Minutes later, my husband called. "You on your way home?" he asked cheerily. "I can hear you munching my sandwiches."

"Nah, I'm eating out with friends," I replied loftily.

By this time, Rajeshwari, who was taking her first flight to Mangalore on work, was busy with her mobile telephone, telling a colleague waiting at the Mangalore airport she would reach there any time.

"No, I don't mean any time now," she explained quickly. "I mean any time today."

We walked down the canteen steps, taking our first collective decision as a group. We would not go back into the departure lounge. We would sit in the main portion of the airport and watch passersby.

We settled into one big circle, comfortable with one another, having already quickly swapped life histories and family secrets in some detail.

"You said you had promised to pick Amala up from the school bus today," said the motherly Shantha Rao anxiously. "My granddaughter hates to be let down at such times.
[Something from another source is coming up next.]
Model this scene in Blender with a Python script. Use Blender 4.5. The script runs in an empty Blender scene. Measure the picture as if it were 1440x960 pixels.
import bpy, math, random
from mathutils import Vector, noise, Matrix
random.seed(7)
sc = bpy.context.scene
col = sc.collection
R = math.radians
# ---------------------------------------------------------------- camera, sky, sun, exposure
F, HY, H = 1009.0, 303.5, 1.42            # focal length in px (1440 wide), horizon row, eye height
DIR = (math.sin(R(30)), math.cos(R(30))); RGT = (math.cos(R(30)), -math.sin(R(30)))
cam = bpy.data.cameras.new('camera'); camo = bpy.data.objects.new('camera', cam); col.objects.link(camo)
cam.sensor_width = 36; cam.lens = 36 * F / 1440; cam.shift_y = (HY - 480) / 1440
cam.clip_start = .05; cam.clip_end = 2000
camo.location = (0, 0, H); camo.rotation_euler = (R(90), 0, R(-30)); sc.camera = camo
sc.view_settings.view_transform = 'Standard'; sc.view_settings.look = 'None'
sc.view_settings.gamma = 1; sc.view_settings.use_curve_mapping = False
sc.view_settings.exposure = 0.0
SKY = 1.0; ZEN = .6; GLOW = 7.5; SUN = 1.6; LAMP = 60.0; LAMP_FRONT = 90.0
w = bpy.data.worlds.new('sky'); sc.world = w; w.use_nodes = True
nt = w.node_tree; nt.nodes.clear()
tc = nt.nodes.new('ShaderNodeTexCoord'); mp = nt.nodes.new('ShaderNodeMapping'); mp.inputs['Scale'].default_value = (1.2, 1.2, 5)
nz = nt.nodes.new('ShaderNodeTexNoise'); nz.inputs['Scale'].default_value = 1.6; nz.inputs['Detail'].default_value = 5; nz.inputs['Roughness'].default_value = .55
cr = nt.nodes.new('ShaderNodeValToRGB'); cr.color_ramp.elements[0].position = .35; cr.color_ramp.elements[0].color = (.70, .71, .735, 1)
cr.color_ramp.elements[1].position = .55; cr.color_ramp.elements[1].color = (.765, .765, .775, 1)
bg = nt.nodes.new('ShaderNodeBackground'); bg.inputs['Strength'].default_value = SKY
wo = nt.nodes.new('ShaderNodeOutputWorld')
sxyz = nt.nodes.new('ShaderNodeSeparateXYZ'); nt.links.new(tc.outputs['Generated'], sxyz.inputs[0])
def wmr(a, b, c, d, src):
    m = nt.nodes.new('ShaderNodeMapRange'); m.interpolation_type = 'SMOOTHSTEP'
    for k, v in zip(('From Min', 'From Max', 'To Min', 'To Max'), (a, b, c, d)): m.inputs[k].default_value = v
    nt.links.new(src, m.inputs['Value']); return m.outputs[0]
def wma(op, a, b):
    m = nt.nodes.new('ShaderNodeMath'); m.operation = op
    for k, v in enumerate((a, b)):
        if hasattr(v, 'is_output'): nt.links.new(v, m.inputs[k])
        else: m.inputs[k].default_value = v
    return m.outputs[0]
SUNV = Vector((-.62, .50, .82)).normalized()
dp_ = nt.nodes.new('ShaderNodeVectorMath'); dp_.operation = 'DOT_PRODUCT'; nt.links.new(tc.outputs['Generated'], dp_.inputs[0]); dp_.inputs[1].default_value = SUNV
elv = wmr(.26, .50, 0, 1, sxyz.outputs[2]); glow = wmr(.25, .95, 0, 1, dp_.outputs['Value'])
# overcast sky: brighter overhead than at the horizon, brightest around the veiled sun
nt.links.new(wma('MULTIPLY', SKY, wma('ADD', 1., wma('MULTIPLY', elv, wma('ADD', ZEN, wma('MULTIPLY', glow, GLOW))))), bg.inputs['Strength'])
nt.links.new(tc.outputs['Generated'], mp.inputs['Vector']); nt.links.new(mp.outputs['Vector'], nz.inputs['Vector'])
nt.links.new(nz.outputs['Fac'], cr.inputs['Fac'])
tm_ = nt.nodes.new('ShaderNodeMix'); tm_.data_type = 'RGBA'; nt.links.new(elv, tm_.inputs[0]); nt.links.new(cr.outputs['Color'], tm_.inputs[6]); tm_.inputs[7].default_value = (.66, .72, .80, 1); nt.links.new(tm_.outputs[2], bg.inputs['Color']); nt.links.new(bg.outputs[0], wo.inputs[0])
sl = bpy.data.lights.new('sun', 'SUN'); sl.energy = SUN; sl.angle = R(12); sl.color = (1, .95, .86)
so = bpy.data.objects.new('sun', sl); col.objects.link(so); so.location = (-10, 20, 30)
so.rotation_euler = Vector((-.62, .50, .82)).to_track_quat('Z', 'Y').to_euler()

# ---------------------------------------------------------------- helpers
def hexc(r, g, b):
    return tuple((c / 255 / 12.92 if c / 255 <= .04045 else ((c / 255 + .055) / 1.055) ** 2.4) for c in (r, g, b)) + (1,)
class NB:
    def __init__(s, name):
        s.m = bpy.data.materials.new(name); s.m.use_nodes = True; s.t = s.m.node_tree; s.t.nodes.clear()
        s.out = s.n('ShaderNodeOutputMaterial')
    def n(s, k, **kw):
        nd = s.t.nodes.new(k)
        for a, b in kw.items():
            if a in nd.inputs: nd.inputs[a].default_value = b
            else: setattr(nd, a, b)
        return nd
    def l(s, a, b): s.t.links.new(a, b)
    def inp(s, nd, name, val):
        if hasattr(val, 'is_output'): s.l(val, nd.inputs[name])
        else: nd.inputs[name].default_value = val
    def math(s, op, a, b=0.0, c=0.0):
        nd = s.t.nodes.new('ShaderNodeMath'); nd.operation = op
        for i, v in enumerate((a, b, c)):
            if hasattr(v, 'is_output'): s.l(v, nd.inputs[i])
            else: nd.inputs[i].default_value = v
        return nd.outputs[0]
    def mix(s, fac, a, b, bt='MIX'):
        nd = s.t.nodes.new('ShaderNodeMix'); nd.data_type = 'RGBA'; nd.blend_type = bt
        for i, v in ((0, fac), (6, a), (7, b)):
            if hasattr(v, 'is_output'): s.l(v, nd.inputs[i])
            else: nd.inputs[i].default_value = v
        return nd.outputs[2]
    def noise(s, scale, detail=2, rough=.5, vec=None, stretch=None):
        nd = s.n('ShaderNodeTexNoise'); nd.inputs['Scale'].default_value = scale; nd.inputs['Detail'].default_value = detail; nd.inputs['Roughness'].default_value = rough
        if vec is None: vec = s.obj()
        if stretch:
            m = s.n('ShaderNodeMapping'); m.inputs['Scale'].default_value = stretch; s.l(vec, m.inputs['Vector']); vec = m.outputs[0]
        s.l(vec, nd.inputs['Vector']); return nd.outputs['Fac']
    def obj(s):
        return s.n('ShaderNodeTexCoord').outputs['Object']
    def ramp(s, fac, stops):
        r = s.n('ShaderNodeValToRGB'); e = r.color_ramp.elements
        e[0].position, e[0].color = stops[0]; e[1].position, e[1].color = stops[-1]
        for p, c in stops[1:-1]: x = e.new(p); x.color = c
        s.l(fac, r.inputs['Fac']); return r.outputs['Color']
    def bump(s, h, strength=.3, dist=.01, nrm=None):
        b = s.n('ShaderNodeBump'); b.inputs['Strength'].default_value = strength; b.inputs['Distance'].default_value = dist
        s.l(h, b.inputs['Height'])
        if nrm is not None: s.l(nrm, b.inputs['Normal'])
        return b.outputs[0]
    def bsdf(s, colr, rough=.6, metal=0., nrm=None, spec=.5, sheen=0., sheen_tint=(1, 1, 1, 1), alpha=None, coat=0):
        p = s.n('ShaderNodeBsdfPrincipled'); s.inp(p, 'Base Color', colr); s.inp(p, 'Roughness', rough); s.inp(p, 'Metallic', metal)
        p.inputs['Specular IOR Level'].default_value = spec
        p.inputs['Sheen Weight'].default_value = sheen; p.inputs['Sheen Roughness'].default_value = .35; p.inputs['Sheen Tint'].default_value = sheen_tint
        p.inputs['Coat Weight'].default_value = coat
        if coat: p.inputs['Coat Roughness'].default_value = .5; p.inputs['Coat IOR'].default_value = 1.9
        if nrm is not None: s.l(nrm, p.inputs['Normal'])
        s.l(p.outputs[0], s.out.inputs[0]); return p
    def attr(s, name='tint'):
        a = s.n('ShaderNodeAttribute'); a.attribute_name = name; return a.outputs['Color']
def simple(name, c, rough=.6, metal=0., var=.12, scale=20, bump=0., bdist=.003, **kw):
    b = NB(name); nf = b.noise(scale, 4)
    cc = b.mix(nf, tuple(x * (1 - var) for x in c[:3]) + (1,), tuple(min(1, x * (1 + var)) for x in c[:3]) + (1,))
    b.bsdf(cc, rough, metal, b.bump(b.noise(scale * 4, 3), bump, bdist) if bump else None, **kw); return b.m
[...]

What will you do?"

I dialed the old reliable husband. "I am just talking to some American clients," he said excitedly. "They want to buy some of our most expensive software."

"Stop talking to them," I said. "There are more important places for you to be at, like the school bus stop on our street."

I hung up on his spluttering voice.

Two hours later, it was lunchtime and the aircraft was finally ready to go. "Do you want to eat at the canteen again or shall we go?" asked a crumpled, weary Pramod.

"Let's go," chorused everyone.

We walked across the hot tarmac to the waiting plane. "We apologise for having made you wait for almost five hours," said the two smiling, pretty air hostesses, Monali and Eunice.

The predominantly male passengers, who had expected a flight without air hostesses, brightened visibly, and almost cheered when Monali added: "Please give me your visiting cards so we can send you free, open-ended air tickets to compensate you for the wait."

"Who cares if there is no free lunch," muttered passenger Ashwin Paul, swapping his regular spectacles for some fancy glasses with a telescope attached to the lenses. "A free air ticket is far better!"

I said nothing, rendered speechless by the apology for a sandwich in my hand. "It's peanut butter and chocolate spread," I remarked to no one in particular. "Does he think I'm seven years old too?"

Pramod made one last perspiring appearance, this time inside the aircraft. By now, there had been a subtle shift in the balance of power between the airline staff and the passengers. The passenger had the upper hand.

"Don't look so worried," Ramesh Rao told Pramod in fatherly tones. "I'm sure things will be better next time."

Pramod disappeared, the aircraft doors closed, and we took off. "Young woman, some exit has not been closed properly," called out an older passenger.

"Where? What?" yelled all the others, craning their necks.

"Go look, girls!"

The airhostesses, who wore unfashionably long grey skirts, jackets and yellow blouses, ran to the windows.

"It's only the wheels," said Eunice in relief. "They are going into the plane."